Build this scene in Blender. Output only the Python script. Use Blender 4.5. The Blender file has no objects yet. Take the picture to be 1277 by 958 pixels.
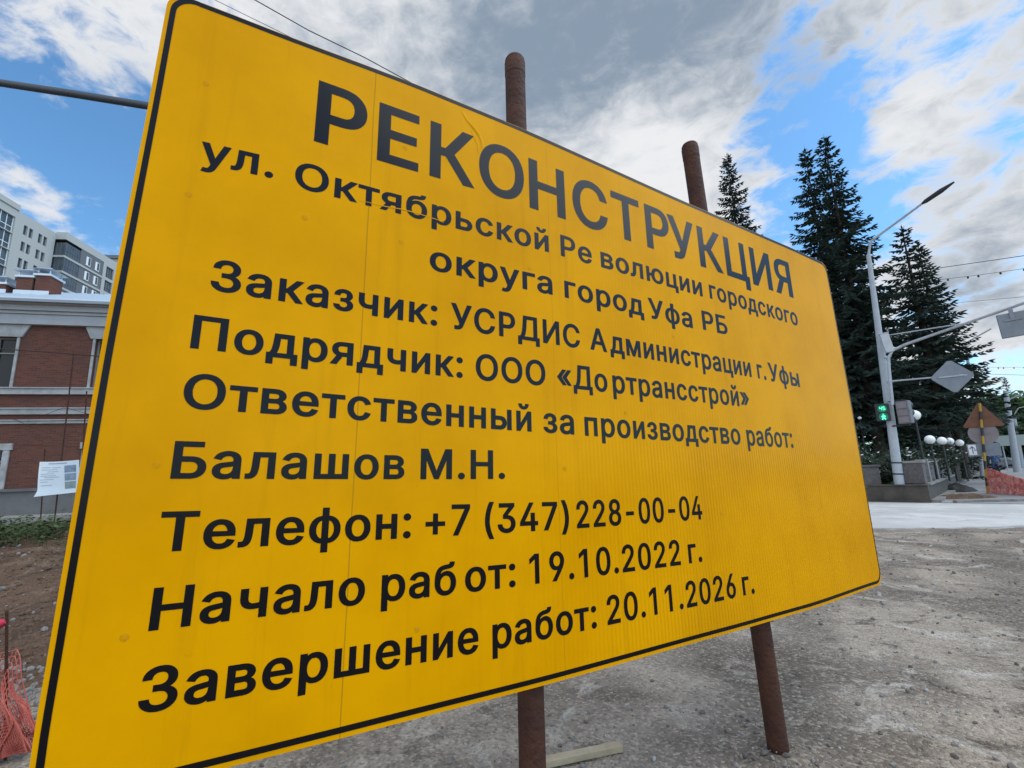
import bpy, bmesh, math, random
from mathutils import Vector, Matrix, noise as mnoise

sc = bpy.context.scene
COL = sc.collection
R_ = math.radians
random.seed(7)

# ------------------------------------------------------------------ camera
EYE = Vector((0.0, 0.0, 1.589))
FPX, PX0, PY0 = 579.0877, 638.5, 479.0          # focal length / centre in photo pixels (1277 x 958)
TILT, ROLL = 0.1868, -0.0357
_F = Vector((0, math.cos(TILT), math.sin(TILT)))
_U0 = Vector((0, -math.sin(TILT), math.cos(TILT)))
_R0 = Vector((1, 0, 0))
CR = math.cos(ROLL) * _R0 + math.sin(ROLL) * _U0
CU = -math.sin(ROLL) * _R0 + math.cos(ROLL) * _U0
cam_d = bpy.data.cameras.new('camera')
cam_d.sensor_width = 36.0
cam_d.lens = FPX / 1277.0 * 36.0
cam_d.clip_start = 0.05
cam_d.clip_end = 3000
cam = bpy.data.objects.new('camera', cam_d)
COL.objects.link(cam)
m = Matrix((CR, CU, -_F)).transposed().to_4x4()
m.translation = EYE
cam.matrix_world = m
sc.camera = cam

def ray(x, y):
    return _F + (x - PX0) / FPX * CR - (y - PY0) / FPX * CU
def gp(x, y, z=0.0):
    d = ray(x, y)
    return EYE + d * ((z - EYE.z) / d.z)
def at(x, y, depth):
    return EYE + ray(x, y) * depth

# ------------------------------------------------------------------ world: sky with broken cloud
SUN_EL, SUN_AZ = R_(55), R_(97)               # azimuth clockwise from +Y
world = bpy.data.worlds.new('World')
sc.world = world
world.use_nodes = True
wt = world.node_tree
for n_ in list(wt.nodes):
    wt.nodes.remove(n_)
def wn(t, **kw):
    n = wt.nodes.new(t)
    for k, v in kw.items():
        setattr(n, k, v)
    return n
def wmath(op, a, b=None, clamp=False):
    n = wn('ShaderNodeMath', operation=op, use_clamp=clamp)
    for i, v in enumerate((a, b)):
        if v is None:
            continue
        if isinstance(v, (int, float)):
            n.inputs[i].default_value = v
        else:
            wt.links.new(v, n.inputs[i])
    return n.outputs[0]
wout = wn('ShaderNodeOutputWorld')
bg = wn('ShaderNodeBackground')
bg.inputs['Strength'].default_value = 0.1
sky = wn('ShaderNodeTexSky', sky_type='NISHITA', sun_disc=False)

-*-

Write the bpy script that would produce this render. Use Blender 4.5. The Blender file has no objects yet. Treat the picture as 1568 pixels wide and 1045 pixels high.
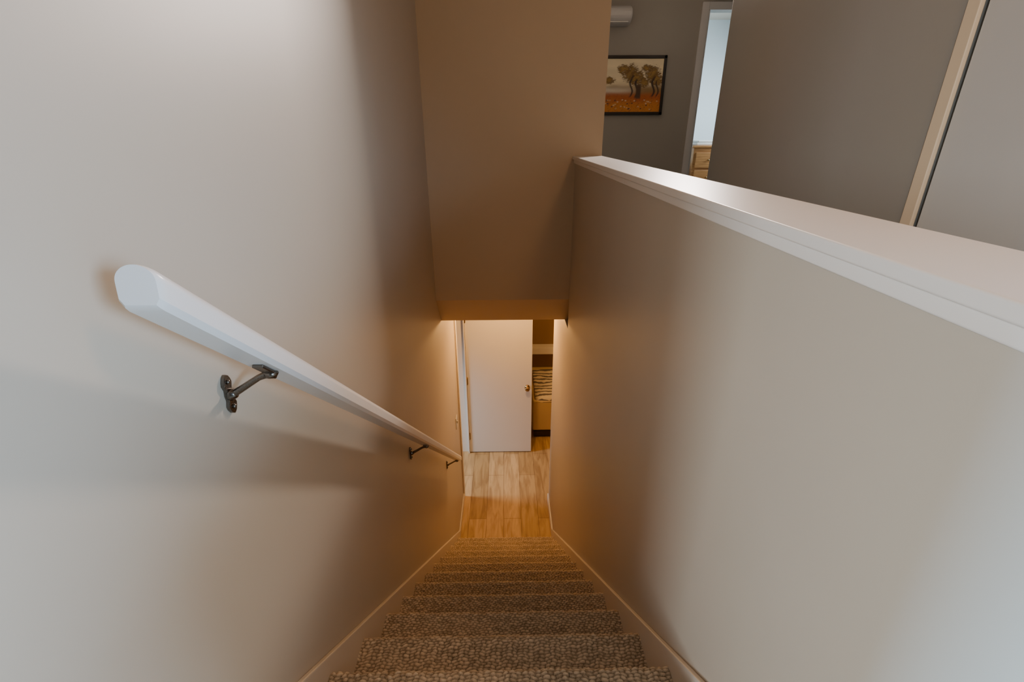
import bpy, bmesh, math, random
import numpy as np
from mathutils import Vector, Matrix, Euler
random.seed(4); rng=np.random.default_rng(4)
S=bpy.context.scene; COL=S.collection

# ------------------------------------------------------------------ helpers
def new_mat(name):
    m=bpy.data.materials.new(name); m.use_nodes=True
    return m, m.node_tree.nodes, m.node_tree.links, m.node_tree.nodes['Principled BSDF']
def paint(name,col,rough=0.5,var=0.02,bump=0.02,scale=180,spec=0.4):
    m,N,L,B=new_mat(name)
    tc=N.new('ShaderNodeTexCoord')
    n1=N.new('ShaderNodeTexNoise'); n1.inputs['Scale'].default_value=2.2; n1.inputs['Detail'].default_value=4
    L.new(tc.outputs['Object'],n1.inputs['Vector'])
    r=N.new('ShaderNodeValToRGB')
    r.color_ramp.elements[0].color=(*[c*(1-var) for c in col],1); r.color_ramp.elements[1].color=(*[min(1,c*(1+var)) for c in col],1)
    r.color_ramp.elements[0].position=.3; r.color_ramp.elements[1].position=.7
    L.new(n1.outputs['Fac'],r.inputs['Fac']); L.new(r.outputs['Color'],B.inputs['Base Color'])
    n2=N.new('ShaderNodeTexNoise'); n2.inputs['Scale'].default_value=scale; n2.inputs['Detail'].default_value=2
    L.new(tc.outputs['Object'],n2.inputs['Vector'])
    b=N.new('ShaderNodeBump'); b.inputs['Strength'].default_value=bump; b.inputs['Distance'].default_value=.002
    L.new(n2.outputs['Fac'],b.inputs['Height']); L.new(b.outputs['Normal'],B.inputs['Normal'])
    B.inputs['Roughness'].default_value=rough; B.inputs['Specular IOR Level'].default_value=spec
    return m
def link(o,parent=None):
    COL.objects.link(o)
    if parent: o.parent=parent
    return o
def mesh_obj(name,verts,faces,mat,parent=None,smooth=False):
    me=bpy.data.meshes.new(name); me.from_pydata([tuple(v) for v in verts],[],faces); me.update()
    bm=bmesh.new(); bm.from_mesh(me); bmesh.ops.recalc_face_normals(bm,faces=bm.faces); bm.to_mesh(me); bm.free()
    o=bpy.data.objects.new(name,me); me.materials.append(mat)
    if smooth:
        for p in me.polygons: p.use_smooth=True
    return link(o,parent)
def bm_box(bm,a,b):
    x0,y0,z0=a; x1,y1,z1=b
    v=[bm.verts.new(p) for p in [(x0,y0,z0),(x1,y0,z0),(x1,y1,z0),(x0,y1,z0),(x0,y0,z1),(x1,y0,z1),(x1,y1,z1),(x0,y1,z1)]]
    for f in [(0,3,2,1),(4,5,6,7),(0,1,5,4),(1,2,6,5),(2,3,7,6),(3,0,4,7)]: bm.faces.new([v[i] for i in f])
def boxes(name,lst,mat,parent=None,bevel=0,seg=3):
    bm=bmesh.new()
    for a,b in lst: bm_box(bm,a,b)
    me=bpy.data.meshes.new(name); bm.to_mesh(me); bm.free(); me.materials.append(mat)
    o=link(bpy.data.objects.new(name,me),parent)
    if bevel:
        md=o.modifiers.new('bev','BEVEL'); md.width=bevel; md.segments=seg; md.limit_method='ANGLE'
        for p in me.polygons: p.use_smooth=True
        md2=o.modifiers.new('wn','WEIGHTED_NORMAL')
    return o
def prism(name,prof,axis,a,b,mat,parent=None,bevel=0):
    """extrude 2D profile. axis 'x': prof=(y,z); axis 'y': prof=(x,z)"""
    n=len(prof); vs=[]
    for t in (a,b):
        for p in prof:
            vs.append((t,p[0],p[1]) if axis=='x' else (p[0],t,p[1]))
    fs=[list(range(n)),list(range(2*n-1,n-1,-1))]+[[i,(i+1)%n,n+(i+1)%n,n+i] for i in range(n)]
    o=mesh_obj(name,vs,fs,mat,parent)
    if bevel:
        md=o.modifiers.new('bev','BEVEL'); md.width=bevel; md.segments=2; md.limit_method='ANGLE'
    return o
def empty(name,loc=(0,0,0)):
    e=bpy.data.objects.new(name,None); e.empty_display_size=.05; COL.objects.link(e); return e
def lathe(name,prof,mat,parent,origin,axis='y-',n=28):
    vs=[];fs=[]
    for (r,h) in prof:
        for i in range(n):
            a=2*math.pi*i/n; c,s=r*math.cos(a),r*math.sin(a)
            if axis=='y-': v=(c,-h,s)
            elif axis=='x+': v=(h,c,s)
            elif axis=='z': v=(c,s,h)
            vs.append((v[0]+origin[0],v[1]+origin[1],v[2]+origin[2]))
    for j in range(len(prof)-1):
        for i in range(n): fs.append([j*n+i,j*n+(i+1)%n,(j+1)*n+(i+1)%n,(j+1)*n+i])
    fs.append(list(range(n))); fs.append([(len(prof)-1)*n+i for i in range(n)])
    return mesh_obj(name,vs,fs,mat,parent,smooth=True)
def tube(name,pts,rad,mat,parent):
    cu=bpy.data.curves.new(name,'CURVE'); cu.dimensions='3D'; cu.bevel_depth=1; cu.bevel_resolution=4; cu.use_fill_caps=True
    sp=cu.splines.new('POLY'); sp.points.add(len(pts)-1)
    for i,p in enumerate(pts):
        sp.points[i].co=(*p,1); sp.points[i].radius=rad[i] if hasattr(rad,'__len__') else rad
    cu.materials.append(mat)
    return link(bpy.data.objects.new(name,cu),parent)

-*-

§ **GIVEN TASK**:
Skip every picture. Repeat the lines from the one with "Build this scene" through the one with "from mathutils import Vector, Matrix, noise", both ends included.

§ **SOLUTION BELOW**:
Build this scene in Blender. Output only the Python script. Use Blender 4.5. The Blender file has no objects yet. Take the picture to be 1277 by 958 pixels.
import bpy, bmesh, math, random
from mathutils import Vector, Matrix, noise as mnoise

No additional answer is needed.